Wallace has been an educator for 33 years. With a master’s degree in administration supervision and a bachelor's of science degree in industrial arts education, Wallace also taught technology education at Lounsberry Hollow Middle School in Vernon from 1980 to 1999.
Wallace currently teaches engineering and design, communication technology and women in engineering at High Point — all courses he designed himself. “When I taught Middle School, I noticed the women were always pushed to computers to do writing and boys went to building when they were working in teams, so I developed a system where genders would alternate roles and the students could experience all parts of problem solving and design.”
According to Wallace, there is a shortage of engineers. “Only 7 percent of high school graduates go into engineering, and there are very few females. ”High Point’s women in engineering, design and technology is the nation’s first course of its kind and has been taught at the school for 11 years," said Wallace. “I worked with 20 female students and 50 female engineers from around the world who helped me design the course."
Wallace said the design phase of the course took two years. "This program has proved highly successful," he said, "60 percent of the students continue on to higher level [science, technology, engineering and math] courses in our school.”
As High Point’s Technology Student Association (TSA) Advisor from 1999-2002, Wallace said, “My engineering and design class started out in 1999-2000 with eight kids — now I have four sections a semester with 160 students per year in Technology 1.”
Wallace has been an active member of the New Jersey Technology Engineering Education Association since 1983 and was a past president of the organization. He was also its executive director from 1991-1999, where he helped bring FIRST Robotics to New Jersey and “maintained and managed the policies and procedures of a 700-member professional association.”
“My current involvement includes education committees at the Roebling Mill Museum and the Sterling Hill Mining Museum, which allows me to incorporate the goals and standards of integrated STEM to the general public. There is no better way to serve the community than to promote, actively, how critical it is to understand the technological world around us," said Wallace.

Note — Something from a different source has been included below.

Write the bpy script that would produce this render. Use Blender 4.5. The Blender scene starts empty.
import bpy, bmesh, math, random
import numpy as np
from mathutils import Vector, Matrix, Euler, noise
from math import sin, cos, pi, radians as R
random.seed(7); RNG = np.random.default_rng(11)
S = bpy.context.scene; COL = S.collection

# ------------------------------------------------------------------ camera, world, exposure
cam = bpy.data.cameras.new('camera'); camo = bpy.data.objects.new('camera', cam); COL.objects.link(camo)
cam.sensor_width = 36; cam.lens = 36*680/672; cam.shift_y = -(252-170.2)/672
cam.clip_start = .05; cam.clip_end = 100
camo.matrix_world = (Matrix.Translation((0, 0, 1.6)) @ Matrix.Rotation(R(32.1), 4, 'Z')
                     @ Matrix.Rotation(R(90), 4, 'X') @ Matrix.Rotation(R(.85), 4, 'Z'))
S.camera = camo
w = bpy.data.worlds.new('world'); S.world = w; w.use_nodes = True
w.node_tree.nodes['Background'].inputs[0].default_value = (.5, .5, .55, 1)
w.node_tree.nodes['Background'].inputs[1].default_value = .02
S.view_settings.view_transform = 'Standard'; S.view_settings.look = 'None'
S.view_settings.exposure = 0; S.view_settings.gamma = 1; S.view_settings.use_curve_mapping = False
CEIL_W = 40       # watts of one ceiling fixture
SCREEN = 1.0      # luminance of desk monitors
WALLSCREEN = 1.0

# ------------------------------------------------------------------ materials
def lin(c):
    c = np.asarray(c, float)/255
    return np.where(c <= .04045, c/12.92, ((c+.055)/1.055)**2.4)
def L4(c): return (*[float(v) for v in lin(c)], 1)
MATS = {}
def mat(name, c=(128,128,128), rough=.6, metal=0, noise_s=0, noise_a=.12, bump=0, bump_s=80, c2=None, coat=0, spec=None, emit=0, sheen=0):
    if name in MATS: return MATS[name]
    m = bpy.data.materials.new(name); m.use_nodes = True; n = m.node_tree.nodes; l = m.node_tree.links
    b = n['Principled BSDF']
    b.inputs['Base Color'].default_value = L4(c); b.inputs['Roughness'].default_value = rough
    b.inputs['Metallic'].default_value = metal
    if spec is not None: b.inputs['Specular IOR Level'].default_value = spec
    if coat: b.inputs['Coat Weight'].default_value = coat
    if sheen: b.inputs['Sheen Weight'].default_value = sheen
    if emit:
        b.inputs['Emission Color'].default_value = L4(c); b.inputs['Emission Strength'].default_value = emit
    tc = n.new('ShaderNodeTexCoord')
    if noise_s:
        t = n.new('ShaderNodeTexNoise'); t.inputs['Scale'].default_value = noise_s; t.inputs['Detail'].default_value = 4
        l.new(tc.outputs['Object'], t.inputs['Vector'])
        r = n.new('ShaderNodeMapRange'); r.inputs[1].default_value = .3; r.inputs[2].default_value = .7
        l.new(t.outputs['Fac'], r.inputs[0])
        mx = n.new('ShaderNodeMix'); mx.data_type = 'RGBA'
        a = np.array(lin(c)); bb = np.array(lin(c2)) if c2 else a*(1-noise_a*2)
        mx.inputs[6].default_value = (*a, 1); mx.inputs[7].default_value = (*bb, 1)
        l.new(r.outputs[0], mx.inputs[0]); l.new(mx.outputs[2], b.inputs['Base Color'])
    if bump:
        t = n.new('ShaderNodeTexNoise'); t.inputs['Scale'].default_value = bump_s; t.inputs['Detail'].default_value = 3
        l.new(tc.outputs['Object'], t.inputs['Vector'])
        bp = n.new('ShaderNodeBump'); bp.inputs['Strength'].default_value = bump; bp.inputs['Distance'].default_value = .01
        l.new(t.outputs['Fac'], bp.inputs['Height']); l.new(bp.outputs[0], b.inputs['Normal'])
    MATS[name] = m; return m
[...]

Wallace was selected as an ITEEA Distinguished Technology Educator, recognized within the top 5 percent nationally in the technology teaching profession. He was also recognized as a Distinguished N.J. Technology Educator of the Technology Education Association of N.J.
A step ahead
“Providing students with experiences with ingenuity, innovation and entrepreneurism in learning is what I take pride in contributing to my students as a teacher,” said Wallace.
Before he began teaching high school level engineering, Wallace was teaching an eight step technological method for designing projects in class. In two months, he created the new 11-step loop, which Wallace said hangs in every technology education lab at High Point.
“Rapid societal changes have increased the demand for internationally competitive workers and for an educational system designed to meet that demand,” said Wallace. “To compete in this global, information-based economy, students must be able to identify and solve real problems, reason effectively and apply critical thinking skills. Verbal communication and public speaking are also important skills for every job.”
High Point voices
“Mark challenges his students to be active players in their own education, establishing an atmosphere where the students are the centerpiece of the learning," said technological studies teacher Brian Drelick.
“Mark is an educator who facilitates the learning in his classroom,” said High Point’s Principal Thomas Costello. “He is very open to talking about his teaching techniques and how he may learn from others who teach the same concept. He is not afraid to change and try a new teaching technique when he believes it will benefit his students.”